Bebop is hard music to learn to play, but after serving its tough apprenticeship, bebop experts can find it easy, sleepwalking through complex pieces with the technique engaged but the spirit detached. Donald Harrison, the alto saxophonist from New Orleans who first startled UK audiences with Art Blakey's Jazz Messengers, takes the opposite approach. During his London shows in the Candid jazz festival, he and his quintet reworked one of the most familiar repertoires in jazz - the Kind of Blue era of Miles Davis - with a scalding relish.

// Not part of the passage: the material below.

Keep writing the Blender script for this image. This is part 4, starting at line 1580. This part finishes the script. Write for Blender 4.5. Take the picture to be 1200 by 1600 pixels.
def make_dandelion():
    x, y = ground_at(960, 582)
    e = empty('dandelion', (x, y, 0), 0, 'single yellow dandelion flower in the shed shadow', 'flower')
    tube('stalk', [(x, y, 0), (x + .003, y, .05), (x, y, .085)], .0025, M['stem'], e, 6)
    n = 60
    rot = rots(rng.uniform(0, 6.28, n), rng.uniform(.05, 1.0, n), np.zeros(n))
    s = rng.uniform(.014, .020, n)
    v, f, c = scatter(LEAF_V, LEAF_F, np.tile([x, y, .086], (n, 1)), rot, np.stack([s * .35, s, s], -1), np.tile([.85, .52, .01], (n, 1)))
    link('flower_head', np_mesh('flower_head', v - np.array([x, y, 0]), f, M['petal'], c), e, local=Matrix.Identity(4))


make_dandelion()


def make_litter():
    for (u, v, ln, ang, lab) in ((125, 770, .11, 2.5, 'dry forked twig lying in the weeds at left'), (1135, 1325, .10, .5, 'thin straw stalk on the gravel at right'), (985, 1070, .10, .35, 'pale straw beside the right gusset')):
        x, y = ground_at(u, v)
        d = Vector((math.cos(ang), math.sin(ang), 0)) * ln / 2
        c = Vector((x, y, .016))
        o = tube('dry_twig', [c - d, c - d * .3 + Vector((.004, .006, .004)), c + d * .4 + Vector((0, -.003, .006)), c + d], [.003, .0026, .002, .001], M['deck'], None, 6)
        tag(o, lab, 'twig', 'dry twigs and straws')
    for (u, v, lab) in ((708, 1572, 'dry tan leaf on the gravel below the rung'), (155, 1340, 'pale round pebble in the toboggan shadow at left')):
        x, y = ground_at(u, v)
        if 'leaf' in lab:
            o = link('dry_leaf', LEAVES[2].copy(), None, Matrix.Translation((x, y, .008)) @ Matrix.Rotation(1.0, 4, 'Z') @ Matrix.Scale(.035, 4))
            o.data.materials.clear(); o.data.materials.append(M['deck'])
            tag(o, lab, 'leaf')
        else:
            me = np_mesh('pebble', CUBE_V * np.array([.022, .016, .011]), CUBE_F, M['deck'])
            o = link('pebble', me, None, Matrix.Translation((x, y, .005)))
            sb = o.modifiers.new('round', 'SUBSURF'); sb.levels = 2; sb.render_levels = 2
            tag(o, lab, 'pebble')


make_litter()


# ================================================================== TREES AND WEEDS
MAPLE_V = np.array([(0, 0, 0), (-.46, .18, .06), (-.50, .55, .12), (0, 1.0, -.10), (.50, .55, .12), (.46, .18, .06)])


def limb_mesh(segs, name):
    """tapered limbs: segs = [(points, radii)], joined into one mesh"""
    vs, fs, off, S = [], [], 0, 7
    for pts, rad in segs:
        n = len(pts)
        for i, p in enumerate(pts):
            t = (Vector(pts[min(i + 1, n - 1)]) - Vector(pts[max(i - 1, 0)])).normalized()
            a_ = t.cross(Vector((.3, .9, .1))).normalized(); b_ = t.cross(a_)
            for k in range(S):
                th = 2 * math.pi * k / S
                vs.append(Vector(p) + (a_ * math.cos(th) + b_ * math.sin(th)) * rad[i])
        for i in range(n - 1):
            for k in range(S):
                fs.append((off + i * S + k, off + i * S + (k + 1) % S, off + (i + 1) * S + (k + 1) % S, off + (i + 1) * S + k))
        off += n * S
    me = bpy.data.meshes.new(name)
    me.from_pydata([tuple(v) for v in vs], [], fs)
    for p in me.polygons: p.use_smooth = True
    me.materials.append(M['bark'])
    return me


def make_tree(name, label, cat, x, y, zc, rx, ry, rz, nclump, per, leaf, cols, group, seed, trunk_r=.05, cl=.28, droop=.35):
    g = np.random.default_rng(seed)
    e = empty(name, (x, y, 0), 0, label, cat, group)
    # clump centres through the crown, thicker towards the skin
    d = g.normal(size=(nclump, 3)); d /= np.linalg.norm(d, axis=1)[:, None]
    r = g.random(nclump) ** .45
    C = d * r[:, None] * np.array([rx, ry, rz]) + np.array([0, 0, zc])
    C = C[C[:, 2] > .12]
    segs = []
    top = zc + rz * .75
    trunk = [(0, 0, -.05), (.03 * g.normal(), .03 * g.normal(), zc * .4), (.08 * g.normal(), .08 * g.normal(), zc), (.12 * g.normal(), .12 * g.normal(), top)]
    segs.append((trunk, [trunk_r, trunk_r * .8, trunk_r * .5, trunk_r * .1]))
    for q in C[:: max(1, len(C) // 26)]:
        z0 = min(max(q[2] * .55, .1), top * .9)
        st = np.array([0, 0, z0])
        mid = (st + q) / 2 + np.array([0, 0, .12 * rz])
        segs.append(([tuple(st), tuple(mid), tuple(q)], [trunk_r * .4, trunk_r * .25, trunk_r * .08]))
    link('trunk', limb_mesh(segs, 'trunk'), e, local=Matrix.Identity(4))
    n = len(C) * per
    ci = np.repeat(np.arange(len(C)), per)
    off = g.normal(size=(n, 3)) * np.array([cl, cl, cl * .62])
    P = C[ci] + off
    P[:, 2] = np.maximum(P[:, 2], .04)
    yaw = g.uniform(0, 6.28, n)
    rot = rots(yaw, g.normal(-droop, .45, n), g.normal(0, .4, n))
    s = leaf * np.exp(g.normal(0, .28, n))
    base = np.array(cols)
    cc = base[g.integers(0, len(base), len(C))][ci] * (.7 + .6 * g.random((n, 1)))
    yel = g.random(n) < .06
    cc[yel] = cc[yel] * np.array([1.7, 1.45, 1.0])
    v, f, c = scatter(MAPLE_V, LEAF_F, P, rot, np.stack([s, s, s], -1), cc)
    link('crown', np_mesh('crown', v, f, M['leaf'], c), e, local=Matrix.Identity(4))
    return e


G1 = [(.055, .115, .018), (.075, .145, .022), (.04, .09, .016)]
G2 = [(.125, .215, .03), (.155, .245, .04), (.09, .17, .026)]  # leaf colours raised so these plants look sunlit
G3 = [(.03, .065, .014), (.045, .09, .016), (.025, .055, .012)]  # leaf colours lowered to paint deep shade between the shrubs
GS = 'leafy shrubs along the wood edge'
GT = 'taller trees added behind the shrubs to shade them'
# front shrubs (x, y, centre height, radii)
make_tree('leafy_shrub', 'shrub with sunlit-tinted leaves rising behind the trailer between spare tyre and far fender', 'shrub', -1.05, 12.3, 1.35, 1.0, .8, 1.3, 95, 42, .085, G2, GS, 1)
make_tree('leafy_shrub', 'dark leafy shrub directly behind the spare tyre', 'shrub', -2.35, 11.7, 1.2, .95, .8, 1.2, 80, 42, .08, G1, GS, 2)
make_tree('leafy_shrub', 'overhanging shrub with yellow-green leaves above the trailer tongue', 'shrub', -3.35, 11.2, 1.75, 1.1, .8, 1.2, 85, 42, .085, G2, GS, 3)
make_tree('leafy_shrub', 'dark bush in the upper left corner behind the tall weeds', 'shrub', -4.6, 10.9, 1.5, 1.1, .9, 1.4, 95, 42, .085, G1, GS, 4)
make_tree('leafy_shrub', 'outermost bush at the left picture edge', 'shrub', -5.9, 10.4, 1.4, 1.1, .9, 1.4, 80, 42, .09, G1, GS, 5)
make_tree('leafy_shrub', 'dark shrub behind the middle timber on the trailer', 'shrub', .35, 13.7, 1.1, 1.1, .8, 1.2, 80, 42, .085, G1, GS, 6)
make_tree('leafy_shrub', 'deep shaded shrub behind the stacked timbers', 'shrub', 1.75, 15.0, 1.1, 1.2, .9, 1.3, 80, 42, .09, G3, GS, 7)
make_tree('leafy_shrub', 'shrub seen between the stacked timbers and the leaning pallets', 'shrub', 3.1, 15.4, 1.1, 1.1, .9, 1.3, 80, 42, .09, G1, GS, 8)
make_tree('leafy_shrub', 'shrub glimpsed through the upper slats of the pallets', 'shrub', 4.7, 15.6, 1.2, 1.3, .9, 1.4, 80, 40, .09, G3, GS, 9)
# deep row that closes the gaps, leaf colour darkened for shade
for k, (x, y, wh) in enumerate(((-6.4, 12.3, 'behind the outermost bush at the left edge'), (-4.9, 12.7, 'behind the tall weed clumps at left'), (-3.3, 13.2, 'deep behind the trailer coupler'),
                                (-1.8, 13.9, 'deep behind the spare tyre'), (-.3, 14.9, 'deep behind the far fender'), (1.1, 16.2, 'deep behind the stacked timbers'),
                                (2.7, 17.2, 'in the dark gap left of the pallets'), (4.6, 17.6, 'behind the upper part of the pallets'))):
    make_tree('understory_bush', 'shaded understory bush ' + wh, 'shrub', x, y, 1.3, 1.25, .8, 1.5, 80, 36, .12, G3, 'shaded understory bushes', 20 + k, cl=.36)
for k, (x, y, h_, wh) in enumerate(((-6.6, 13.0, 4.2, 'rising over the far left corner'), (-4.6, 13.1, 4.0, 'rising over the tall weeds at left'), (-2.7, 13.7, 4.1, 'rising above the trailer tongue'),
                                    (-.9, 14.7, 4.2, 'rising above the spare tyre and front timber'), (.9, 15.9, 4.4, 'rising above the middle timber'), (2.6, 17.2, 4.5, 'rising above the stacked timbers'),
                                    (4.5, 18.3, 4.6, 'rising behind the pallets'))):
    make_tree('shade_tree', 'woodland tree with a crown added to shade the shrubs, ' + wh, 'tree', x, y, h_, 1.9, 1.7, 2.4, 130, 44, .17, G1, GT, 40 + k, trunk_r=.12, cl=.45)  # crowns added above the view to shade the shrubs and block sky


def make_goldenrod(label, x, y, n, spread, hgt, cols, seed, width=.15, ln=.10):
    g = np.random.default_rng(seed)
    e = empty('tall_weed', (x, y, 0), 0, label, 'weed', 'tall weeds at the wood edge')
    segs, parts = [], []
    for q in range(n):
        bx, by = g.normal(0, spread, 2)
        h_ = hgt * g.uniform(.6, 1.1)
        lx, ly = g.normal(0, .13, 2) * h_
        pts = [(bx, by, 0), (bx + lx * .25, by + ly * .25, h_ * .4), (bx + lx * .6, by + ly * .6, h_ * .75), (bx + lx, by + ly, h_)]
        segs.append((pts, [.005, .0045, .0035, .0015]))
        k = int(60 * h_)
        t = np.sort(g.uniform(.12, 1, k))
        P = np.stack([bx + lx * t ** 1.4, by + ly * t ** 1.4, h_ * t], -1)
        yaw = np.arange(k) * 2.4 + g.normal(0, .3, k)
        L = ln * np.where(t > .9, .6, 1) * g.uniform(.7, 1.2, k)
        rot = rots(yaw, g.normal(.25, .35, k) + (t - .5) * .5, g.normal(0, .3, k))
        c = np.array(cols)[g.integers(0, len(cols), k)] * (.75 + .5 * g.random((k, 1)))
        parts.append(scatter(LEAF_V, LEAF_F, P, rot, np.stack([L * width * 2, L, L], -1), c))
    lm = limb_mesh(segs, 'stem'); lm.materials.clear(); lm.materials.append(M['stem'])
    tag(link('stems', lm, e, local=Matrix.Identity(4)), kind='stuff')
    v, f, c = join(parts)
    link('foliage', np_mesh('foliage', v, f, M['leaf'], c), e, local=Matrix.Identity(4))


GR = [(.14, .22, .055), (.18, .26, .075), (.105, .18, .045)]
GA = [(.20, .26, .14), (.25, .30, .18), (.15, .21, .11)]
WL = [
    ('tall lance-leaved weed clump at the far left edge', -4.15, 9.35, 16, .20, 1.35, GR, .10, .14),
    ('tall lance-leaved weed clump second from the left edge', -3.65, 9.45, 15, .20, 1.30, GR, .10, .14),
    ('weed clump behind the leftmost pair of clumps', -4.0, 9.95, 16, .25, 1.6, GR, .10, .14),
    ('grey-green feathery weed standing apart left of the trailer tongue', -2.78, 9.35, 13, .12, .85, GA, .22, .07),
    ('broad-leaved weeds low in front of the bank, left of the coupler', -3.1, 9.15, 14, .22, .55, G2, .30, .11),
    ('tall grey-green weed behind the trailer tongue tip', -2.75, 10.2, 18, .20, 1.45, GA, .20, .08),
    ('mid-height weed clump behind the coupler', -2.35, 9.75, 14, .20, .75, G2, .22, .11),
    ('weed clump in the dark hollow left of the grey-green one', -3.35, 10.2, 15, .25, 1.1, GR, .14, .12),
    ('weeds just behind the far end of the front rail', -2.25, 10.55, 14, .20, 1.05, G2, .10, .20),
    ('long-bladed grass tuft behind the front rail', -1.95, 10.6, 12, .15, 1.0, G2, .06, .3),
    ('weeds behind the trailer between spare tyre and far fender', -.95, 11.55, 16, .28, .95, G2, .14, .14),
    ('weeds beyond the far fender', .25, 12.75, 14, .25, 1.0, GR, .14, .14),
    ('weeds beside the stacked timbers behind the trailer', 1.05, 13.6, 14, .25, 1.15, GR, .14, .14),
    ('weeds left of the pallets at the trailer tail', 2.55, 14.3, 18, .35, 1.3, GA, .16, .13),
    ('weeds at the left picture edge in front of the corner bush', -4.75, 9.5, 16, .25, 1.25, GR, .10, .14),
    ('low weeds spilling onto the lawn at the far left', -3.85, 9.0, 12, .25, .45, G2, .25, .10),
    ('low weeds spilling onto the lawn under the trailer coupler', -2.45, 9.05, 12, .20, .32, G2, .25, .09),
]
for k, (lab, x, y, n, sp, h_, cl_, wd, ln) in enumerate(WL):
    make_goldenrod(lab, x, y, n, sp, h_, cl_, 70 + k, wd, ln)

Harrison's sound scatters soulful slurs, squawky high-register sounds and a Rollins-like fondness for manipulating repeated melodic fragments with a boppish fluency rooted in Charlie Parker. That chemistry put the performance in a different timbral and dynamic world to the nonchalant hipness of the Miles Davis quintet Harrison was celebrating. And the brassy impulsiveness and heated sound of his 19-year-old cousin Christian Scott on trumpet was only occasionally reminiscent of Davis's glowering reserve.
Harrison was backed up by a fine rhythm section that consisted of Jason Rebello (piano) and Orlando Le Fleming (bass), plus a young drummer, OC Davis, who at times sounded uncannily like Davis's Jimmy Cobb. They kept a supportive pressure on the front players, with Rebello inspired as both a sounding board for the others and an adventurous soloist.
Harrison's Kinda New was a fiercer and more urgent exploration of the All Blues vamp. It featured a long alto solo from the leader, with brittle high sounds, flowing runs and preoccupied, whirring trills. Freddie Freeloader brought a flaring trumpet break from Scott, while Harrison, yelling encouragement in his drummer's ear, soared into Charlie Parker mode in his own solo.
Rebello picked up and reshaped Harrison's phrases in Flamenco Sketches before emphasising the music's Spanish harmonic roots. A breakneck fast-bop phrase-swapping exchange between the two horns finally brought the house down. Great individual performances, but a true ensemble gig at heart.